Your money now belongs to the state, but don't worry - it's not a tax


3/21/11

by Harold Cook
Letters from Texas
Copyright 2011

Somebody tell me what I'm missing.

Today, Lt. Governor Dewhurst will appoint a subcommittee led by Senator Robert Duncan to look at "non-tax revenue" sources to help balance the budget. I know you haven't read this anywhere because the Republicans in charge are pretending it doesn't exist, but we have this small matter of this teeny tiny microscopic $27,000,000,000.00 budget shortfall. But don't worry, we're not like California (we're worse).

So, I wondered, what exactly is "non-tax revenue"? Presumably, under the definition I've been able to derive from listening to Republicans discuss it, is money or other assets the state has squirreled away in various places, currently out of reach of budget writers trying to make ends meet. Also, they say fees will also be a part of the discussion of this subcommittee. Presumably, they won't be reducing any.

Don't buy into the spin - they're playing with words again.

With the exception of some admittedly-vast real estate holdings we inherited when we beat Mexico in a quaint little war that produced some dandy songs, several iconic old buildings, and at couple of bad movies, and the income and interest earned on that real estate and other interest income, unless I'm missing something, every dime the state of Texas now holds is money that once belonged to you, and now belongs to them. How is that "non-tax?"
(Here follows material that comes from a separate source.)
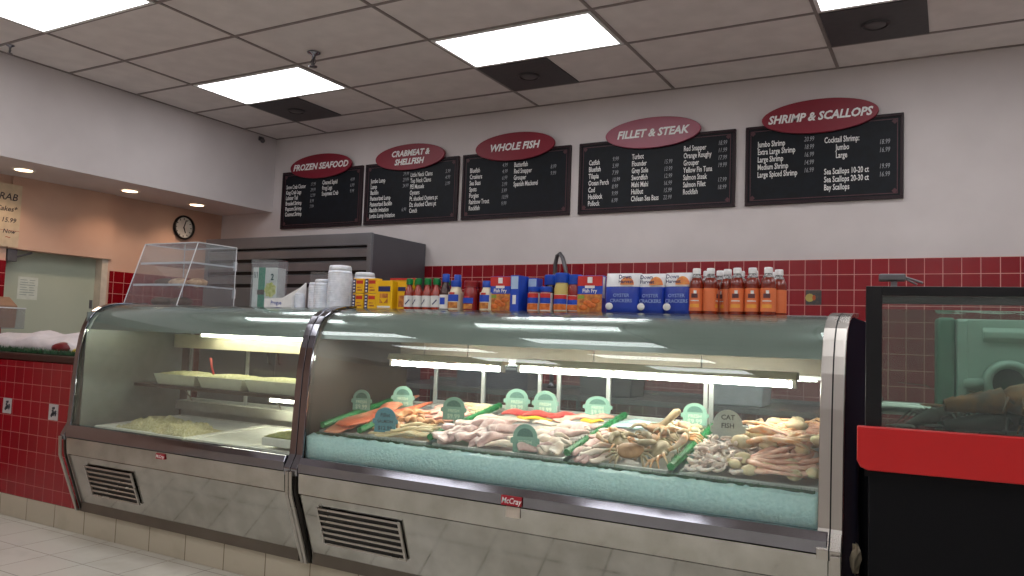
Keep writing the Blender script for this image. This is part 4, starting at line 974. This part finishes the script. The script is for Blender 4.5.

If you used to own it, and Texas government made you hand it over, it's a tax.

Just because you already handed it over, probably for some unrelated, and quite possibly very noble, purpose, and the state didn't spend it for the purpose they promised you they would, doesn't mean it's not a tax. We call that a lie, and we don't even accept behavior like that from our own children.

And the state has been lying to Texans for a very long time on all those "fees." They call them "fees," you see, to avoid using the word "tax," but if you're the guy being charged the fee, I bet it feels just like a tax to you, doesn't it?

Here's how they lie: they create a tax, and tell Texans that they're collecting it for a specific purpose, which sounds hunky-dorey to the public, so they very quickly go back to sleep. The public pays this tax month after month, year after year, without even noticing, hidden in your phone bill or utility bill or paid by a business that passes it through to you. The state collects the money for years and years, spending little or nothing of it on what they promised you they would. The result are special funds held by the state worth hundreds of millions of dollars, which they use to certify the budget, so they can pretend to be fiscally responsible.

I'm sure it started out innocently enough, to get out of what budget writers believed at the time to be a short-term cash crunch. But like most drug use, it has gotten completely out of hand, until now, the little fibs have become huge lies.

Now they want to call it "non-tax revenue." But what that really means is, they already collected the money from you, and have for years. It was a tax then, but now that they have the money, they'd rather pretend they just found it in the street somehow.

I actually believe that this "non-tax revenue subcommittee" move might be a step in the right direction for making ends meet in this immediate budget crisis. After all, teachers need to teach, doctors need to doc, potholes need to be filled, that sort of thing. It costs money to serve Texans, and they'll have to get it from somewhere. Better to sweep it out of those useless special funds than to make public education a luxury or throw grandma out of the nursing home. Cuts alone won't get 'em to $27,000,000,000.00.

But, like a drug problem, admitting you have a problem is the first step to recovery. And until legislators admit they have a problem - that they've been misleading taxpayers for years, using financial shell games to cover up the structural deficit - they'll only continue to play this problem forward.

This may be the very worst time for state budget writers to solve these huge problems, because the solutions cost money they don't have. But it is the perfect time to absolutely insist that they lay out the plan for how the Republicans in charge will stop lying to taxpayers about their money. If legislators with conscience fail to insist on it now, they're missing a huge opportunity to get Texas back on track financially.

How is that not the true conservative view? What am I missing?